▸ Work to do: Your task is to repeat the listing exactly.

▸ Material provided:
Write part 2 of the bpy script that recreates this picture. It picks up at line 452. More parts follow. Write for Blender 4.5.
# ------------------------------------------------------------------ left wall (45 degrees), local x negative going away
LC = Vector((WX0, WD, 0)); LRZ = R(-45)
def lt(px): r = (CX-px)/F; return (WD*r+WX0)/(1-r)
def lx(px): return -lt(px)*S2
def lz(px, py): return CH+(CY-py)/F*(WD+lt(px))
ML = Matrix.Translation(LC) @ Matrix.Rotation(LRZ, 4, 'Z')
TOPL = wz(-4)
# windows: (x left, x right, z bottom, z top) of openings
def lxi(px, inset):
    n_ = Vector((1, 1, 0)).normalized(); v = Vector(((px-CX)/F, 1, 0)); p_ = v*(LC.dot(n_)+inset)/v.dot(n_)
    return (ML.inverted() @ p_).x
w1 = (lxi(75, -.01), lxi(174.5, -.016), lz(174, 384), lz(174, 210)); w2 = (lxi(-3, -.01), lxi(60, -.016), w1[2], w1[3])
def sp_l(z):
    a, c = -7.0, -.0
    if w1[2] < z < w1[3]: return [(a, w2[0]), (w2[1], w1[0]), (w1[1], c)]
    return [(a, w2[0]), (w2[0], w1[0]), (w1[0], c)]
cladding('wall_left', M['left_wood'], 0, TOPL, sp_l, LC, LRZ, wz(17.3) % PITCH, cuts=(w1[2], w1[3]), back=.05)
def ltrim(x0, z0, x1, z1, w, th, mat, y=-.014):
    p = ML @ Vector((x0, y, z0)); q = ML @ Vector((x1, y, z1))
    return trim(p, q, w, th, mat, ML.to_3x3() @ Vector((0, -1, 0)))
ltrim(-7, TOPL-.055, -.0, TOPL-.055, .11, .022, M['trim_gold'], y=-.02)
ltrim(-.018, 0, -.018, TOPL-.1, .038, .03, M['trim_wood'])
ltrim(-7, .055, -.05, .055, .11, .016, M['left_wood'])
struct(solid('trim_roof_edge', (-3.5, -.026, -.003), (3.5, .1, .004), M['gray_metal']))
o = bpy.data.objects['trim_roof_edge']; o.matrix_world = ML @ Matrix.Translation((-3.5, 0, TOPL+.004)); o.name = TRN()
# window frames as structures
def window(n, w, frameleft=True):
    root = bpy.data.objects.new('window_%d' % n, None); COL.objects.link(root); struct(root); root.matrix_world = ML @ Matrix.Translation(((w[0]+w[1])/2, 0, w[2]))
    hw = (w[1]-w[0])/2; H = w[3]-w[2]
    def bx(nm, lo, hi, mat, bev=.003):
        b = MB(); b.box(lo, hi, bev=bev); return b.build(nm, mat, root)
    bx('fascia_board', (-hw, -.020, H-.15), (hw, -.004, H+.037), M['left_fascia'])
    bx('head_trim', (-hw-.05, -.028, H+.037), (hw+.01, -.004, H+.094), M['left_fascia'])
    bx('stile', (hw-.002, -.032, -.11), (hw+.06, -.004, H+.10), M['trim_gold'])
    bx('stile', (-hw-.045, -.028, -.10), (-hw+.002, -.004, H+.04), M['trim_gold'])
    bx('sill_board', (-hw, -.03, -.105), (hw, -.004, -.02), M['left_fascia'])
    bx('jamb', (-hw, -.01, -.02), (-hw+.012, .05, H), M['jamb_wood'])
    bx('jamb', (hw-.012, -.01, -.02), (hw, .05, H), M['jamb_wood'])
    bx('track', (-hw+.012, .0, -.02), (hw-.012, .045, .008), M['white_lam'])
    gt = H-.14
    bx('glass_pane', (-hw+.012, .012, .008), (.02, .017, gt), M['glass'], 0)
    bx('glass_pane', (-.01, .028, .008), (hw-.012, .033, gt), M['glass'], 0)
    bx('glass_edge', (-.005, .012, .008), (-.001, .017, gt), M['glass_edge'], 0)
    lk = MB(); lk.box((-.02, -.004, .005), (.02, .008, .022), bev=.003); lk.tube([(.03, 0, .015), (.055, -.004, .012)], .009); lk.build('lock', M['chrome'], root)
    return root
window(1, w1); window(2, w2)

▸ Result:
Write part 2 of the bpy script that recreates this picture. It picks up at line 452. More parts follow. Write for Blender 4.5.
# ------------------------------------------------------------------ left wall (45 degrees), local x negative going away
LC = Vector((WX0, WD, 0)); LRZ = R(-45)
def lt(px): r = (CX-px)/F; return (WD*r+WX0)/(1-r)
def lx(px): return -lt(px)*S2
def lz(px, py): return CH+(CY-py)/F*(WD+lt(px))
ML = Matrix.Translation(LC) @ Matrix.Rotation(LRZ, 4, 'Z')
TOPL = wz(-4)
# windows: (x left, x right, z bottom, z top) of openings
def lxi(px, inset):
    n_ = Vector((1, 1, 0)).normalized(); v = Vector(((px-CX)/F, 1, 0)); p_ = v*(LC.dot(n_)+inset)/v.dot(n_)
    return (ML.inverted() @ p_).x
w1 = (lxi(75, -.01), lxi(174.5, -.016), lz(174, 384), lz(174, 210)); w2 = (lxi(-3, -.01), lxi(60, -.016), w1[2], w1[3])
def sp_l(z):
    a, c = -7.0, -.0
    if w1[2] < z < w1[3]: return [(a, w2[0]), (w2[1], w1[0]), (w1[1], c)]
    return [(a, w2[0]), (w2[0], w1[0]), (w1[0], c)]
cladding('wall_left', M['left_wood'], 0, TOPL, sp_l, LC, LRZ, wz(17.3) % PITCH, cuts=(w1[2], w1[3]), back=.05)
def ltrim(x0, z0, x1, z1, w, th, mat, y=-.014):
    p = ML @ Vector((x0, y, z0)); q = ML @ Vector((x1, y, z1))
    return trim(p, q, w, th, mat, ML.to_3x3() @ Vector((0, -1, 0)))
ltrim(-7, TOPL-.055, -.0, TOPL-.055, .11, .022, M['trim_gold'], y=-.02)
ltrim(-.018, 0, -.018, TOPL-.1, .038, .03, M['trim_wood'])
ltrim(-7, .055, -.05, .055, .11, .016, M['left_wood'])
struct(solid('trim_roof_edge', (-3.5, -.026, -.003), (3.5, .1, .004), M['gray_metal']))
o = bpy.data.objects['trim_roof_edge']; o.matrix_world = ML @ Matrix.Translation((-3.5, 0, TOPL+.004)); o.name = TRN()
# window frames as structures
def window(n, w, frameleft=True):
    root = bpy.data.objects.new('window_%d' % n, None); COL.objects.link(root); struct(root); root.matrix_world = ML @ Matrix.Translation(((w[0]+w[1])/2, 0, w[2]))
    hw = (w[1]-w[0])/2; H = w[3]-w[2]
    def bx(nm, lo, hi, mat, bev=.003):
        b = MB(); b.box(lo, hi, bev=bev); return b.build(nm, mat, root)
    bx('fascia_board', (-hw, -.020, H-.15), (hw, -.004, H+.037), M['left_fascia'])
    bx('head_trim', (-hw-.05, -.028, H+.037), (hw+.01, -.004, H+.094), M['left_fascia'])
    bx('stile', (hw-.002, -.032, -.11), (hw+.06, -.004, H+.10), M['trim_gold'])
    bx('stile', (-hw-.045, -.028, -.10), (-hw+.002, -.004, H+.04), M['trim_gold'])
    bx('sill_board', (-hw, -.03, -.105), (hw, -.004, -.02), M['left_fascia'])
    bx('jamb', (-hw, -.01, -.02), (-hw+.012, .05, H), M['jamb_wood'])
    bx('jamb', (hw-.012, -.01, -.02), (hw, .05, H), M['jamb_wood'])
    bx('track', (-hw+.012, .0, -.02), (hw-.012, .045, .008), M['white_lam'])
    gt = H-.14
    bx('glass_pane', (-hw+.012, .012, .008), (.02, .017, gt), M['glass'], 0)
    bx('glass_pane', (-.01, .028, .008), (hw-.012, .033, gt), M['glass'], 0)
    bx('glass_edge', (-.005, .012, .008), (-.001, .017, gt), M['glass_edge'], 0)
    lk = MB(); lk.box((-.02, -.004, .005), (.02, .008, .022), bev=.003); lk.tube([(.03, 0, .015), (.055, -.004, .012)], .009); lk.build('lock', M['chrome'], root)
    return root
window(1, w1); window(2, w2)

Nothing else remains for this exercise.